New study reveals the devastating effects of AI summaries for online publishers
- Marijan Hassan - Tech Journalist
- 60 minutes ago
- 2 min read
A wave of alarm is sweeping through the online publishing industry as recent studies highlight the "devastating impact" of AI-generated summaries on website traffic. The findings suggest that AI-generated summaries are dramatically reducing clickthrough rates, especially for news sites and independent publishers that rely heavily on organic traffic for revenue and reach.

The cost of convenience
AI Overviews were introduced by Google to help users find information faster, using generative AI to summarize content from across the web into a compact, conversational snippet.
But that very convenience is proving costly for publishers.
According to new data from UK analytics firm Authoritas, websites that previously held the top spot in a search result are now seeing up to 79% fewer clicks if their link appears beneath an AI Overview.
A second study by the Pew Research Center reinforced these concerns, showing that users only clicked a link under an AI summary once every 100 searches, a staggeringly low engagement rate.
The data has prompted a formal complaint to the UK’s Competition and Markets Authority (CMA), filed jointly by the tech justice group Foxglove, the Independent Publishers Alliance, and the Movement for an Open Web. They argue that Google’s use of AI is effectively monetizing publishers' work while cutting them off from their audiences.
Google pushes back
Google has dismissed the studies as flawed. A spokesperson said the Authoritas analysis was “inaccurate and based on flawed assumptions and outdated data,” and insisted that the Pew study relied on a “skewed queryset not representative of real-world search behavior.”
The company maintained that it still drives “billions of clicks to websites every day” and that AI features in search are expanding the ways users engage with the web: “People are gravitating to AI-powered experiences... creating new opportunities for websites to be discovered.”

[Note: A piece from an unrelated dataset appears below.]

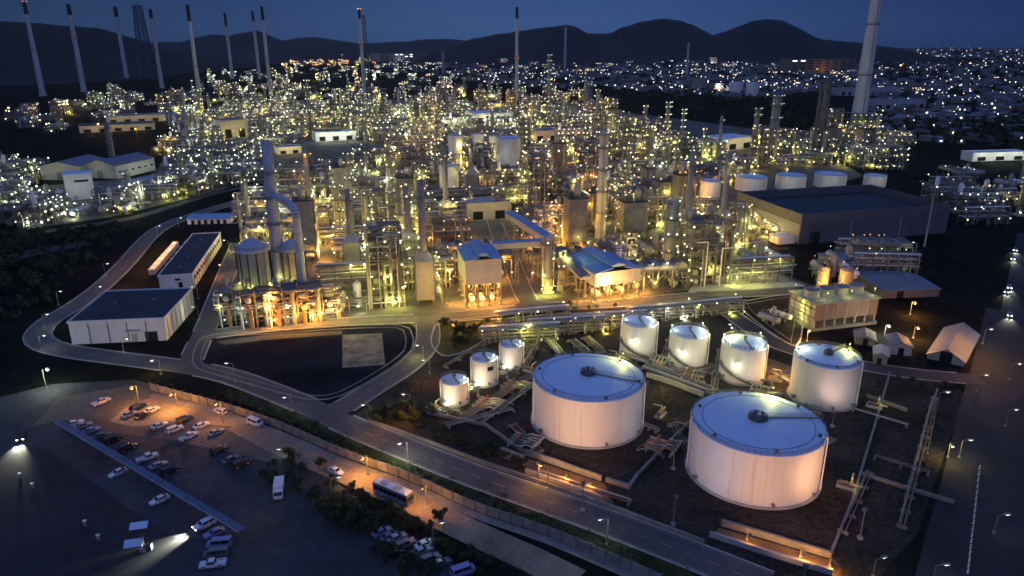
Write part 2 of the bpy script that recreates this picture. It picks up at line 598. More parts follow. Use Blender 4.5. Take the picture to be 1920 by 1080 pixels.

Yet, publishers argue that Google has repeatedly refused to share the data needed to assess how AI summaries are affecting traffic. Critics say the lack of transparency is preventing media outlets from fully understanding or mitigating the damage.
A turning point for the web?
While AI Overviews currently appear on a subset of Google searches, the measurable impact has already sparked regulatory scrutiny and calls for urgent intervention.
The CMA is now under pressure to investigate whether Google’s AI rollout constitutes an abuse of market power, with some stakeholders warning of long-term consequences for journalism and the public's access to trustworthy information.
As the use of generative AI accelerates across tech platforms, the question remains: can a balance be struck between innovation and the sustainability of the open web, or will AI summaries become the latest existential threat to independent media?